The challenge that UKIP has yet just will not grasp

Labour fanatic Dan Hodges has taken to his Telegraph blog in light of the Wythenshawe election result to dismiss the notion that UKIP is any kind of electoral threat to Labour:

So now we know. The narrative that Ukip is as much of a threat to Labour as it is to the Conservative Party is rubbish. Though to be fair, some of us always suspected as much.

Lest we forget, last night’s Wythenshawe and Sale East by-election was supposed to be the moment that Ukip made the big breakthrough into Labour’s heartland. As my colleague Toby Young wrote recently, many commentators were claiming that an outright Ukip win “is not as far-fetched as you might think, as Mike Smithson points out in this post for PoliticalBetting.com.

Hodges is clearly a man who likes to stir a reaction.  And as expected, this has turned out to be the literary equivalent of taking a stick and poking a nest of angry purple and yellow wasps, with the resident UKIP commenters swarming out to attack, ridicule, criticise, berate and insult Hodges as much as their keyboards will allow.  I think he’s actually quite enjoying it.

But one of the comments left in response to Hodges rightly observing the party has no national message, typifies the lack of awareness or political nous that characterises so many UKIP fanatics who have convinced themselves the party will deliver an electoral earthquake in the near future.  I left a reply to the comment making the point that so many UKIP followers do not seem able to grasp.

What this highlights is the absence of a political strategy at UKIP.  Some people have an idea of some of what UKIP is against, but ask people what UKIP is for and blank stares will form on their faces.  It’s not good enough for ‘kippers to say ‘you can’t criticise our lack of message because the others haven’t got a message either’.

Rightly or wrongly the other parties are established and people have a perception, accurate or otherwise, of what they stand for.  This just isn’t the case when it comes to UKIP.  I stand to be accused once again of waging a campaign against Nigel Farage, or bearing some yet to be defined grudge against him, but the fact is Farage is UKIP and UKIP is Farage.  It isn’t possible to separate the two, such is the control he wields over the party.

Holding Farage responsible for these basic political failings and strategic errors will upset some ‘kippers and the angry comments and emails will arrive again, but it is the reality.  If not him, then who is responsible for it?  UKIP has underperformed for 20 years.  Against a backdrop of anger against the political class it has made a little bit of headway to rise to around 13% nationally, higher in some individual constituencies, much lower in others.  But that is all.  It is not setting the political weather to the extent its supporters imagine because it has sent to the back burner the one cogent message people did understand, that of wanting to leave the EU.

Unless UKIP defines itself and outlines a positive vision that people can aspire to and want to vote for, the party will remain trapped below the glass ceiling it has created for itself.  It doesn’t require the spelling out of huge amounts of detail, but it needs more of a vision that ‘we aren’t the other lot’. Under Farage with his random approach and lack of depth it just ain’t gonna happen.

Unless this nettle is grasped UKIP will be a perennial protest repository that sometimes makes a nuisance of itself but can otherwise be discounted as a genuine threat by Labour or the Conservatives.  Worst of all, it will undermine the wider EUsceptic movement that the media lazily associates with the party.

2 Responses to “The challenge that UKIP has yet just will not grasp”


  1. 1 Oldschooltie 14/02/2014 at 6:11 pm

    It does appear that UKIP has now replaced the LibDems as the Party of the Protest Vote.

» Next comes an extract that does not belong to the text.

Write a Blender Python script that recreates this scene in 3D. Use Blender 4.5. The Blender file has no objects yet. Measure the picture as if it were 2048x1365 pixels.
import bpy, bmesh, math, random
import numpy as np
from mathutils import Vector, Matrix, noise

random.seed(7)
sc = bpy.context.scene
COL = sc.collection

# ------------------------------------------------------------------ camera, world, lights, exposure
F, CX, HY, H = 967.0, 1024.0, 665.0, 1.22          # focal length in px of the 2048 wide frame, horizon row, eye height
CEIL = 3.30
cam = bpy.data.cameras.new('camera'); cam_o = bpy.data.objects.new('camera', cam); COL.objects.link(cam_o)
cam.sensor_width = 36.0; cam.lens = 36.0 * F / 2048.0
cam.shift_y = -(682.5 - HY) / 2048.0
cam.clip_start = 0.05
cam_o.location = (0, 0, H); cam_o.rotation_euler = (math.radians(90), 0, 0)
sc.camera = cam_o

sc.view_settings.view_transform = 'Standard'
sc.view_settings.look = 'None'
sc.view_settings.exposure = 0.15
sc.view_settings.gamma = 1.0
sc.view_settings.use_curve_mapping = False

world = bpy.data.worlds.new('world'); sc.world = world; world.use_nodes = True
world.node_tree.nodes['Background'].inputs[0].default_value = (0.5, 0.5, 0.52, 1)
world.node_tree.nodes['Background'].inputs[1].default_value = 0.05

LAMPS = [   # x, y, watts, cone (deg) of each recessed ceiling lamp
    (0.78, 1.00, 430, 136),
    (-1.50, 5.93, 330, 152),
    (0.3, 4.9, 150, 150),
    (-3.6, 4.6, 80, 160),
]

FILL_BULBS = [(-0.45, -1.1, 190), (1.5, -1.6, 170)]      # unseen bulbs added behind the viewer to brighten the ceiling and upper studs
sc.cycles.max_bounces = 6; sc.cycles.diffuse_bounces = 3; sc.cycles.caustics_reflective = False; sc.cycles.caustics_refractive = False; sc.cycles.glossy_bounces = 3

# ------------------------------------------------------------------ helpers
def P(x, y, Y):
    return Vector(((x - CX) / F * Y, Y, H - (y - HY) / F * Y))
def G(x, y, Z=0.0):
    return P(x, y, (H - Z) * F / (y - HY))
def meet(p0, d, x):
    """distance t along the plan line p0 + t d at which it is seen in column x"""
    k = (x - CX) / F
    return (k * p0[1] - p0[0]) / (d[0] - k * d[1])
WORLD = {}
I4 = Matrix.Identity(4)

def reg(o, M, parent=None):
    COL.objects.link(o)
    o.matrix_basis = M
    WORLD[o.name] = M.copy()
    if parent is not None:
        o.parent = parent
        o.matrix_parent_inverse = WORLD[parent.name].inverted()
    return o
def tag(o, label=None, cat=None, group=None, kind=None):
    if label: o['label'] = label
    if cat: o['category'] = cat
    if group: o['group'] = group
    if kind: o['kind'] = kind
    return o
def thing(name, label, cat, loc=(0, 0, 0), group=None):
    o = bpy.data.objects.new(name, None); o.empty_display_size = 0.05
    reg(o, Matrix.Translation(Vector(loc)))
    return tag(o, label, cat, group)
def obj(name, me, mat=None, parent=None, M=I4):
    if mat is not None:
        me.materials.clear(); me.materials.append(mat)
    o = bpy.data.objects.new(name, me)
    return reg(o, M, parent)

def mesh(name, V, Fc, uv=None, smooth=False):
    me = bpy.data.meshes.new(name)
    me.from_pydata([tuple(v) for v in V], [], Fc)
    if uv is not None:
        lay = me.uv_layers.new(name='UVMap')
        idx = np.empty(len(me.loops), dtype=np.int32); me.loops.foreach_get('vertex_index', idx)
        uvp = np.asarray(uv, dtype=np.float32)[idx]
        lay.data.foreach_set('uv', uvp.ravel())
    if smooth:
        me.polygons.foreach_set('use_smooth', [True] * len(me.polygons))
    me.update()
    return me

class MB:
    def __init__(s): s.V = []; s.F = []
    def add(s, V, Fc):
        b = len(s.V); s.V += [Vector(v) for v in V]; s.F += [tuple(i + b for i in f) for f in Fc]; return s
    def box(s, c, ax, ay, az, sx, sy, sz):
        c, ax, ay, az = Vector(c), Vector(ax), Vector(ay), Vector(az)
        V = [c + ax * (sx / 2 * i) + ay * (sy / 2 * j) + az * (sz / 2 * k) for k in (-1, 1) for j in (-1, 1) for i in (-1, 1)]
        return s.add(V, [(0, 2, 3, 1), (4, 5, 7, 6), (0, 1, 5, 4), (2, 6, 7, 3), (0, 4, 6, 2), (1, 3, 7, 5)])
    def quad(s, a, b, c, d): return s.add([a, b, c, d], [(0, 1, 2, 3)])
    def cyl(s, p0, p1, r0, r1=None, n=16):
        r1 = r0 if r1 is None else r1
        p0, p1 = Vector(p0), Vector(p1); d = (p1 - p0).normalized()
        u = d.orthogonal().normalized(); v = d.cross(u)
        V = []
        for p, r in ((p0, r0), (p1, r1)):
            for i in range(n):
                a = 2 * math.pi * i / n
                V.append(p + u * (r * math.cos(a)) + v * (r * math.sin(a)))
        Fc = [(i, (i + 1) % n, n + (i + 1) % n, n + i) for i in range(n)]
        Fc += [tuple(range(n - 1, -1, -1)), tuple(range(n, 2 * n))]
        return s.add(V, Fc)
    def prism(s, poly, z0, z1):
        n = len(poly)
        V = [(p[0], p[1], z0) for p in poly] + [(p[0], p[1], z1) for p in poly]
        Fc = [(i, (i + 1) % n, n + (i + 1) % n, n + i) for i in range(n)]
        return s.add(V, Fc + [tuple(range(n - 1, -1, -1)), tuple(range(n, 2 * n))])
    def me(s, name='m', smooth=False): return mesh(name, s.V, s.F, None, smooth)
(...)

But that protest vote will never be enough to bring about the change many wish to see.

    Unfortunately, like the LibDems UKIP does not stand for anything specific, they may rasie the immigration issue, the EU question…. but offer no defnitive policy. Having totally discarded the Party Manifesto fom 2010, described by Farage as ‘drivel’, what was the UKIP message at Wythenshawe?

    Like many, I want to vote UKIP but what am i voting for?

    Like the LibDems have found this wishy-washy approach to politics will be UKIPs undoing with many voters abstaining from the political process altogether as many in Wyhenshawe have done where the 28% turnout highlights just how sick of the whole process many are.,

  2. 2 Lost Leonardo 15/02/2014 at 10:12 am

    Excellent post. I think this is tricky territory for pro-independence campaigners who are not also UKIP partisans. Do they try to wield the “blunt tool” that is UKIP and risk having their positive arguments undermined? Or do they try to get their message out there without riding the UKIP bandwagon? How would the later be achieved?

    I know very little about how these things really work, but I would like to think that an influx of rational thinkers, who are serious about the overwhelming benefits that derive from living in a self-governing nation-state (rather than a neo-colonial treaty organisation), flooding UKIP offices with their positive vision and energy could change the party for the better. The experience of AM and Richard North would appear to indicate that this is not possible. But that just leaves us where we were before, watching from the sidelines as UKIP struggles to make the pro-independence case that (I am convinced) could attract a majority of voters.